Short exercise: Show only lines that include "from".

━━━━━━━━━━━━━━━━

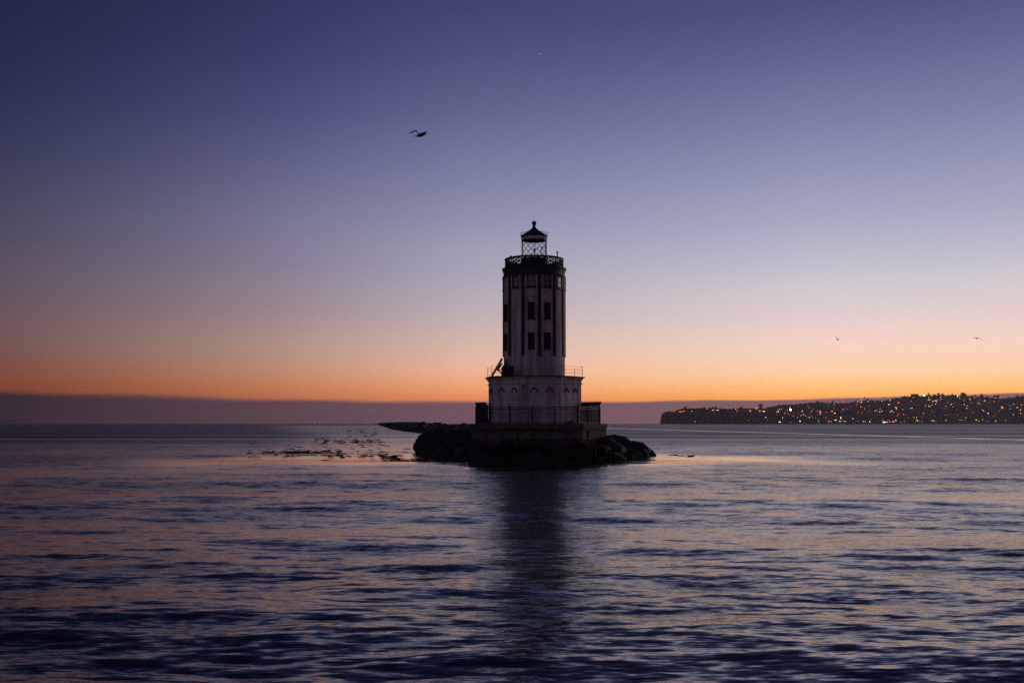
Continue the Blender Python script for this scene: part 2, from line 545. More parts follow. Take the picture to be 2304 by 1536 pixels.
    for nm, arr in (('ripple', ripple), ('lost', lost), ('farness', farness)):
        at_ = me.attributes.new(nm, 'FLOAT', 'POINT')
        at_.data.foreach_set('value', np.append(arr.ravel(), [1.0 if nm == 'ripple' else 0.0]).astype(np.float32))
    # material
    m, n, l, p = new_mat('sea_water')
    p.inputs['Base Color'].default_value = (0.004, 0.006, 0.011, 1)
    p.inputs['IOR'].default_value = 1.34
    p.inputs['Specular Tint'].default_value = (0.98, 0.86, 1.0, 1)
    geo = n.new('ShaderNodeNewGeometry')
    a1 = n.new('ShaderNodeAttribute'); a1.attribute_name = 'ripple'
    a2 = n.new('ShaderNodeAttribute'); a2.attribute_name = 'lost'
    def mth(op, a, b=None):
        x = n.new('ShaderNodeMath'); x.operation = op
        for q, v in enumerate((a, b)):
            if v is None: continue
            if isinstance(v, (int, float)): x.inputs[q].default_value = v
            else: l.new(v, x.inputs[q])
        return x.outputs[0]
    def slope(scale, stretch, detail, off):
        mp = n.new('ShaderNodeMapping'); mp.inputs['Scale'].default_value = stretch; mp.inputs['Location'].default_value = off
        mp.inputs['Rotation'].default_value = (0, 0, R(-6))
        t = n.new('ShaderNodeTexNoise'); t.inputs['Scale'].default_value = scale; t.inputs['Detail'].default_value = detail
        t.inputs['Roughness'].default_value = 0.55
        l.new(geo.outputs['Position'], mp.inputs[0]); l.new(mp.outputs[0], t.inputs['Vector'])
        s = n.new('ShaderNodeVectorMath'); s.operation = 'SUBTRACT'; s.inputs[1].default_value = (0.5, 0.5, 0.5)
        l.new(t.outputs['Color'], s.inputs[0])
        return s.outputs[0]
    def scaled(v, kx, ky, f):
        s = n.new('ShaderNodeVectorMath'); s.operation = 'MULTIPLY'; s.inputs[1].default_value = (kx, ky, 0)
        l.new(v, s.inputs[0])
        q = n.new('ShaderNodeVectorMath'); q.operation = 'SCALE'
        l.new(s.outputs[0], q.inputs[0]); l.new(f, q.inputs['Scale'])
        return q.outputs[0]
    def vadd(a, b):
        q = n.new('ShaderNodeVectorMath'); q.operation = 'ADD'
        l.new(a, q.inputs[0]); l.new(b, q.inputs[1]); return q.outputs[0]
    a3 = n.new('ShaderNodeAttribute'); a3.attribute_name = 'farness'
    # wind touches the water in patches
    pm = n.new('ShaderNodeMapping'); pm.inputs['Scale'].default_value = (0.5, 1.0, 1.0)
    pt = n.new('ShaderNodeTexNoise'); pt.inputs['Scale'].default_value = 0.16; pt.inputs['Detail'].default_value = 3.0
    l.new(geo.outputs['Position'], pm.inputs[0]); l.new(pm.outputs[0], pt.inputs['Vector'])
    pr = n.new('ShaderNodeMapRange'); pr.inputs[1].default_value = 0.3; pr.inputs[2].default_value = 0.7; pr.inputs[3].default_value = 0.7; pr.inputs[4].default_value = 1.3
    l.new(pt.outputs[0], pr.inputs[0])
    amp = mth('MULTIPLY', a1.outputs['Fac'], pr.outputs[0])
    fine = scaled(slope(4.4, (0.29, 1.0, 1.0), 2.5, (0, 0, 0)), 0.20, 0.62, amp)
    fine = vadd(fine, scaled(slope(13.0, (0.24, 1.0, 1.0), 2.0, (5, 9, 0)), 0.17, 0.48, amp))
    broad = scaled(slope(1.15, (0.38, 1.0, 1.0), 4.0, (31, 7, 0)), 2.4, 7.5, mth('MULTIPLY', a2.outputs['Fac'], mth('SUBTRACT', 1.0, mth('MULTIPLY', a3.outputs['Fac'], 0.7))))
    nn = vadd(geo.outputs['Normal'], vadd(fine, broad))
    nz = n.new('ShaderNodeVectorMath'); nz.operation = 'NORMALIZE'
    l.new(nn, nz.inputs[0]); l.new(nz.outputs[0], p.inputs['Normal'])
    # roughness carries the slopes that even the ripples do not resolve
    k = mth('ADD', 0.6, mth('MULTIPLY', a3.outputs['Fac'], 1.8))
    alpha = mth('ADD', mth('MULTIPLY', a2.outputs['Fac'], k), mth('MULTIPLY', a1.outputs['Fac'], 0.006))
    l.new(mth('SQRT', alpha), p.inputs['Roughness'])
    me.materials.append(m)
    o = bpy.data.objects.new('sea', me)
    col.objects.link(o)
    tag(o, kind='structure')
    return Z, RR, AA

build_sea()

# ------------------------------------------------------------------ boulders
def boulder_mesh(i, mat):
    import bmesh
    bm = bmesh.new()
    bmesh.ops.create_icosphere(bm, subdivisions=2, radius=1.0)
    r = random.Random(100 + i)
    planes = []
    for k in range(9):
        d = Vector((r.gauss(0, 1), r.gauss(0, 1), r.gauss(0, 1))).normalized()
        planes.append((d, r.uniform(0.48, 0.80)))
    for v in bm.verts:
        for d, h in planes:
            s = v.co.dot(d)
            if s > h:
                v.co -= d * (s - h)
        v.co *= 1.18 + r.uniform(-0.03, 0.03)
    me = bpy.data.meshes.new('boulder')
    bm.to_mesh(me); bm.free()
    me.materials.append(mat)
    return me

BOULDERS = [boulder_mesh(i, M['rock']) for i in range(9)]
BOULDERS_DRY = [boulder_mesh(20 + i, M['rock_dry']) for i in range(7)]

DECK = 3.24
def plan(px, Y):
    return (at(px, 951.5, Y).x, Y)
PLAT = [plan(1054, 98.6), plan(1084, 93.4), plan(1313, 92.0), plan(1366, 97.0), plan(1367, 108.5), plan(1320, 112.0), plan(1090, 112.0), plan(1054, 108.5)]

def dist_plat(x, y):
    """distance outside the platform's outline (negative inside)"""
    inside = True
    best = 1e9
    n = len(PLAT)
    for i in range(n):
        ax, ay = PLAT[i]; bx, by = PLAT[(i + 1) % n]
        ex, ey = bx - ax, by - ay
        t = max(0, min(1, ((x - ax) * ex + (y - ay) * ey) / (ex * ex + ey * ey)))
        d = math.hypot(x - ax - t * ex, y - ay - t * ey)
        best = min(best, d)
        if ex * (y - ay) - ey * (x - ax) < 0:
            inside = False
    return -best if inside else best

def mound_height(x, y):
    d = dist_plat(x, y)
    if d < 0:
        return 1.7
    reach = 3.0
    if x > 8.2:
        reach = 2.6
    h = 2.0 * (1 - d / reach) + 0.15
    # shoulder on the side where the breakwater joins
    ex = (x + 5.6) / 4.8; ey = (y - 112) / 9.5
    q = math.sqrt(ex * ex + ey * ey)
    h2 = 2.3 * (1 - max(0, q - 0.5) / 0.6) if q > 0.5 else 2.3
    ex = (x - 11.0) / 2.7; ey = (y - 103) / 5.5
    q = math.sqrt(ex * ex + ey * ey)
    h3 = 1.15 * (1 - max(0, q - 0.3) / 0.75) if q > 0.3 else 1.15
    return max(h, h2, h3)

mb = MB()
gx = np.linspace(-14, 19, 67); gy = np.linspace(84, 128, 67)
for yy in gy:
    for xx in gx:
        mb.v.append((xx, yy, max(-0.9, mound_height(xx, yy) - 0.55) + random.uniform(-0.12, 0.12)))
nxg = len(gx)
for a in range(len(gy) - 1):
    for b in range(nxg - 1):
        mb.f.append((a * nxg + b, a * nxg + b + 1, (a + 1) * nxg + b + 1, (a + 1) * nxg + b))
mound = mb.build('rock_mound', M['rock'])
tag(mound, 'dark rough boulder mound rising from the sea round the lighthouse platform', 'rocks')

spots = []
def boulder(parent, meshes, x, y, z, s, name='boulder'):
    k = random.choice(meshes)
    return put(name, k, parent, (x, y, z), (random.uniform(-0.5, 0.5), random.uniform(-0.5, 0.5), random.uniform(0, 6.28)),
               (s * random.uniform(0.9, 1.35), s * random.uniform(0.8, 1.15), s * random.uniform(0.55, 0.85)))

tries = 0
while len(spots) < 215 and tries < 9000:
    tries += 1
    x, y = random.uniform(-12.5, 16.5), random.uniform(87.0, 124)
    h = mound_height(x, y)
    d = dist_plat(x, y)
    if d < 0.5 or h < -0.35 or x < -9.4 or y < 89.6:
        continue
    s = random.choice((0.75, 0.9, 1.05, 1.25, 1.5)) * (0.85 if h < 0.4 else 1.0)
    if any((x - a) ** 2 + (y - b) ** 2 < (0.62 * (s + c)) ** 2 for a, b, c in spots):
        continue
    spots.append((x, y, s))
    boulder(mound, BOULDERS, x, y, max(-0.1, h - 0.45 * s), s)
# the rounded stones that end the mound, seen against the water
for px, py, Y, s, zs in ((1384, 992, 103, 1.15, 1.0), (1398, 998, 102, 1.05, 0.9), (1412, 1008, 104, 0.85, 0.9), (1436, 1009, 106, 0.75, 0.85), (1452, 1014, 108, 0.6, 0.7), (1464, 1016.5, 110, 0.42, 0.7),
                         (965, 985, 112, 1.15, 1.0), (955, 992, 113, 1.0, 0.9), (948, 1000, 114, 0.95, 0.9), (945, 999, 116, 0.5, 0.6), (952, 1008, 114, 0.7, 0.8), (985, 974, 112, 1.2, 0.7), (1008, 972, 113, 1.2, 0.7), (1036, 971, 112, 1.1, 0.7)):
    p = at(px, py, Y)
    o = boulder(mound, BOULDERS, p.x, p.y, p.z - (0.5 if px > 1200 else 0.25), s)
    o.scale.z = s * zs * 0.8

for px, py in ((965, 1015), (985, 1017), (1005, 1018), (1025, 1021), (1043, 1023), (1060, 1026), (1078, 1029), (1096, 1031), (1300, 1031), (1322, 1029), (1345, 1027), (1368, 1025), (1392, 1023), (1418, 1021), (1445, 1019), (1462, 1018)):
    p = on_water(px, py)
    s_ = random.uniform(0.65, 0.95) * (0.6 if px > 1430 else 1.0)
    boulder(mound, BOULDERS, p.x, p.y + 0.7, 0.08, s_)

# ------------------------------------------------------------------ breakwater running off to the far left
def bw_center(y):
    return float(breakwater_left(y)) + 10.5
bw = MB()
ys = list(np.concatenate([np.arange(122, 500, 6.0), np.arange(500, 2600, 30.0)]))
prof = [(-11.5, -1.2), (-9.0, 0.4), (-5.5, 2.0), (-3.2, 0), (0, 0), (3.2, 0), (5.5, 2.0), (9, 0.4), (11.5, -1.2)]
def crest(y):
    return float(np.interp(y, [115, 160, 260, 420, 700, 2600], [1.7, 1.75, 2.15, 2.85, 3.1, 3.2]))
for yy in ys:
    for k, (dx, z) in enumerate(prof):
        zz = crest(yy) - (0.0 if k == 4 else 0.3) if 3 <= k <= 5 else z
        bw.v.append((bw_center(yy) + dx, yy, zz + random.uniform(-0.3, 0.15)))
m_ = len(prof)
for a in range(len(ys) - 1):
    for b in range(m_ - 1):
        bw.f.append((a * m_ + b, a * m_ + b + 1, (a + 1) * m_ + b + 1, (a + 1) * m_ + b))
breakwater = bw.build('breakwater', M['rock_dry'])
tag(breakwater, 'long low rubble breakwater running from the lighthouse to the horizon', 'breakwater')
cnt = 0
for k in range(290):
    y = 122 + (random.random() ** 1.35) * 430
    off = random.choice((-1, -1, -1, 0, 0, 1)) 
    if off == -1:
        dx = random.uniform(-10.5, -4); z = np.interp(dx, [-10.5, -4], [0.0, crest(y) - 0.5])
    elif off == 0:
        dx = random.uniform(-4, 4); z = crest(y) - 0.4
    else:
        dx = random.uniform(4, 9); z = np.interp(dx, [4, 9], [crest(y) - 0.6, 0.2])
    boulder(breakwater, BOULDERS_DRY, bw_center(y) + dx, y, float(z), random.uniform(0.8, 1.7))
far = MB()
for k in range(900):
    y = 540 + (random.random() ** 1.5) * 2000
    dx = random.uniform(-10, 6)
    z = np.interp(dx, [-10, -4, 4, 6], [0.1, crest(y) - 0.25, crest(y) - 0.25, crest(y) - 1.0])
    s = random.uniform(0.9, 1.9)
    c = Vector((bw_center(y) + dx, y, float(z)))
    vs = [c + Vector((random.uniform(.7, 1.2) * s * sx_, random.uniform(.7, 1.2) * s * sy_, random.uniform(.4, .7) * s * sz_)) for sz_ in (-1, 1) for sx_, sy_ in ((-1, -1), (1, -1), (1, 1), (-1, 1))]
    far.add(vs, [(3, 2, 1, 0), (4, 5, 6, 7), (0, 1, 5, 4), (1, 2, 6, 5), (2, 3, 7, 6), (3, 0, 4, 7)])
fo = far.build('distant_boulders', M['rock_dry'], breakwater)
tag(fo, kind='stuff')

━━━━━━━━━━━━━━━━

Response:
Continue the Blender Python script for this scene: part 2, from line 545. More parts follow. Take the picture to be 2304 by 1536 pixels.
tag(mound, 'dark rough boulder mound rising from the sea round the lighthouse platform', 'rocks')
tag(breakwater, 'long low rubble breakwater running from the lighthouse to the horizon', 'breakwater')